### Dataset rows

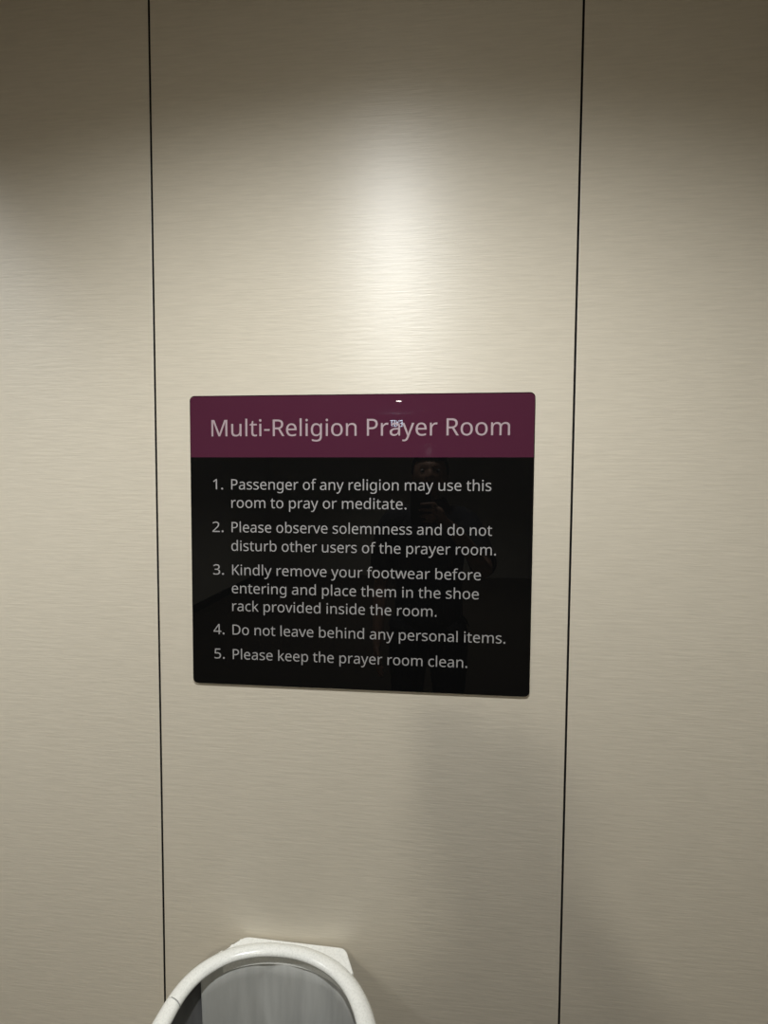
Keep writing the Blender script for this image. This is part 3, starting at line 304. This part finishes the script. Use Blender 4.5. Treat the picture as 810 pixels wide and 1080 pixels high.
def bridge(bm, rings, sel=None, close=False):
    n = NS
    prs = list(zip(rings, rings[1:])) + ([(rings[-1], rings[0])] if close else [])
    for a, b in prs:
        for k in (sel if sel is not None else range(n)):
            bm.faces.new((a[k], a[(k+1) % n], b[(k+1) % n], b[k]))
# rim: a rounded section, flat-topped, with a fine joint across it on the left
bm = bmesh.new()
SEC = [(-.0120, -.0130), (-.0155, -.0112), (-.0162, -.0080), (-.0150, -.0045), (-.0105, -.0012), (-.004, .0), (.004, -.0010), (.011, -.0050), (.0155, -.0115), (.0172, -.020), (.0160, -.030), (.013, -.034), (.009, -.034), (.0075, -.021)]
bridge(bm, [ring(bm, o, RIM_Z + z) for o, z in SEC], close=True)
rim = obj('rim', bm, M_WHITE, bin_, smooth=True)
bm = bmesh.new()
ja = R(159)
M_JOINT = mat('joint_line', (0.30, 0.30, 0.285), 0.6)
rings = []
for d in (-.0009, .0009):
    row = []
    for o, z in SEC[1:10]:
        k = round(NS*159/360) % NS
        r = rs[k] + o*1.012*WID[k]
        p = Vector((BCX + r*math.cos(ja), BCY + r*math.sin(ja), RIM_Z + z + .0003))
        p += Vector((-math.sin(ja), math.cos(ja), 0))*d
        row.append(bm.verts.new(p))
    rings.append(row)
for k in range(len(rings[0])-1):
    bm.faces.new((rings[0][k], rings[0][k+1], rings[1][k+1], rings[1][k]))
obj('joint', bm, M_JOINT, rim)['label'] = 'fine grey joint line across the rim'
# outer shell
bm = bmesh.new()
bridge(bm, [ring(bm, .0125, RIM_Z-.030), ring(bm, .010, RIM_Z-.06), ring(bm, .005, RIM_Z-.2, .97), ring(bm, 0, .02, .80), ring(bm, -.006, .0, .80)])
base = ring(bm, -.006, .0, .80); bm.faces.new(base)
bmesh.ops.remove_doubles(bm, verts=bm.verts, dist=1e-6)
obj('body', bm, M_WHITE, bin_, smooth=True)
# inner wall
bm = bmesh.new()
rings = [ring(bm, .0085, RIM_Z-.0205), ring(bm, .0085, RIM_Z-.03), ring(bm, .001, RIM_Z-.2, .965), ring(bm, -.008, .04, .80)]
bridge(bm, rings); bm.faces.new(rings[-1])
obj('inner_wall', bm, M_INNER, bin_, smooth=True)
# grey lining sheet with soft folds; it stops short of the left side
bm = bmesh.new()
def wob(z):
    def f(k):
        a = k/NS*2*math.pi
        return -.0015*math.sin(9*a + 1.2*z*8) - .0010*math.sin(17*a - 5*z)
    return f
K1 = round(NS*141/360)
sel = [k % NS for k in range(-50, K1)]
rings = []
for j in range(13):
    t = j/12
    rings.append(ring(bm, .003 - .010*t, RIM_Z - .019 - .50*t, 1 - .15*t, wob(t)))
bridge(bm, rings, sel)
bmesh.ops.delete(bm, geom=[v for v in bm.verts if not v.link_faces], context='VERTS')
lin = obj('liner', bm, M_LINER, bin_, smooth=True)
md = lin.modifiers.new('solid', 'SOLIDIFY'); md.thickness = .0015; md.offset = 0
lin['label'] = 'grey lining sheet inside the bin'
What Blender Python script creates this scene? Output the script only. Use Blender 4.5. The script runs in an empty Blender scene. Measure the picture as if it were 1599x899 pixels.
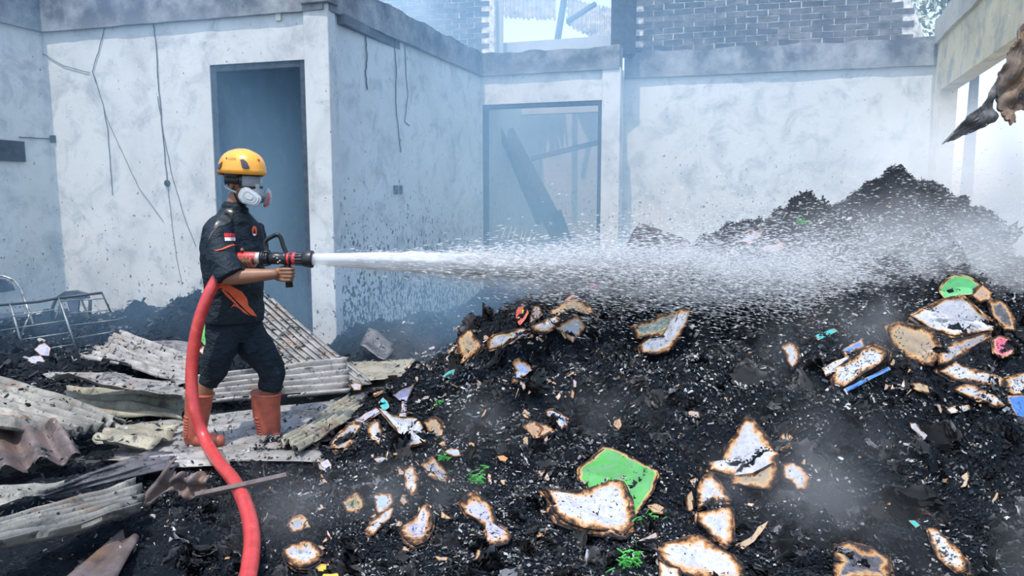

### Direction
Reproduce the material in its entirety and word for word, without the pictures.

### Written answer
Keep writing the Blender script for this image. This is part 3, starting at line 304. This part finishes the script. Use Blender 4.5. Treat the picture as 810 pixels wide and 1080 pixels high.
def bridge(bm, rings, sel=None, close=False):
    n = NS
    prs = list(zip(rings, rings[1:])) + ([(rings[-1], rings[0])] if close else [])
    for a, b in prs:
        for k in (sel if sel is not None else range(n)):
            bm.faces.new((a[k], a[(k+1) % n], b[(k+1) % n], b[k]))
# rim: a rounded section, flat-topped, with a fine joint across it on the left
bm = bmesh.new()
SEC = [(-.0120, -.0130), (-.0155, -.0112), (-.0162, -.0080), (-.0150, -.0045), (-.0105, -.0012), (-.004, .0), (.004, -.0010), (.011, -.0050), (.0155, -.0115), (.0172, -.020), (.0160, -.030), (.013, -.034), (.009, -.034), (.0075, -.021)]
bridge(bm, [ring(bm, o, RIM_Z + z) for o, z in SEC], close=True)
rim = obj('rim', bm, M_WHITE, bin_, smooth=True)
bm = bmesh.new()
ja = R(159)
M_JOINT = mat('joint_line', (0.30, 0.30, 0.285), 0.6)
rings = []
for d in (-.0009, .0009):
    row = []
    for o, z in SEC[1:10]:
        k = round(NS*159/360) % NS
        r = rs[k] + o*1.012*WID[k]
        p = Vector((BCX + r*math.cos(ja), BCY + r*math.sin(ja), RIM_Z + z + .0003))
        p += Vector((-math.sin(ja), math.cos(ja), 0))*d
        row.append(bm.verts.new(p))
    rings.append(row)
for k in range(len(rings[0])-1):
    bm.faces.new((rings[0][k], rings[0][k+1], rings[1][k+1], rings[1][k]))
obj('joint', bm, M_JOINT, rim)['label'] = 'fine grey joint line across the rim'
# outer shell
bm = bmesh.new()
bridge(bm, [ring(bm, .0125, RIM_Z-.030), ring(bm, .010, RIM_Z-.06), ring(bm, .005, RIM_Z-.2, .97), ring(bm, 0, .02, .80), ring(bm, -.006, .0, .80)])
base = ring(bm, -.006, .0, .80); bm.faces.new(base)
bmesh.ops.remove_doubles(bm, verts=bm.verts, dist=1e-6)
obj('body', bm, M_WHITE, bin_, smooth=True)
# inner wall
bm = bmesh.new()
rings = [ring(bm, .0085, RIM_Z-.0205), ring(bm, .0085, RIM_Z-.03), ring(bm, .001, RIM_Z-.2, .965), ring(bm, -.008, .04, .80)]
bridge(bm, rings); bm.faces.new(rings[-1])
obj('inner_wall', bm, M_INNER, bin_, smooth=True)
# grey lining sheet with soft folds; it stops short of the left side
bm = bmesh.new()
def wob(z):
    def f(k):
        a = k/NS*2*math.pi
        return -.0015*math.sin(9*a + 1.2*z*8) - .0010*math.sin(17*a - 5*z)
    return f
K1 = round(NS*141/360)
sel = [k % NS for k in range(-50, K1)]
rings = []
for j in range(13):
    t = j/12
    rings.append(ring(bm, .003 - .010*t, RIM_Z - .019 - .50*t, 1 - .15*t, wob(t)))
bridge(bm, rings, sel)
bmesh.ops.delete(bm, geom=[v for v in bm.verts if not v.link_faces], context='VERTS')
lin = obj('liner', bm, M_LINER, bin_, smooth=True)
md = lin.modifiers.new('solid', 'SOLIDIFY'); md.thickness = .0015; md.offset = 0
lin['label'] = 'grey lining sheet inside the bin'
What Blender Python script creates this scene? Output the script only. Use Blender 4.5. The script runs in an empty Blender scene. Measure the picture as if it were 1599x899 pixels.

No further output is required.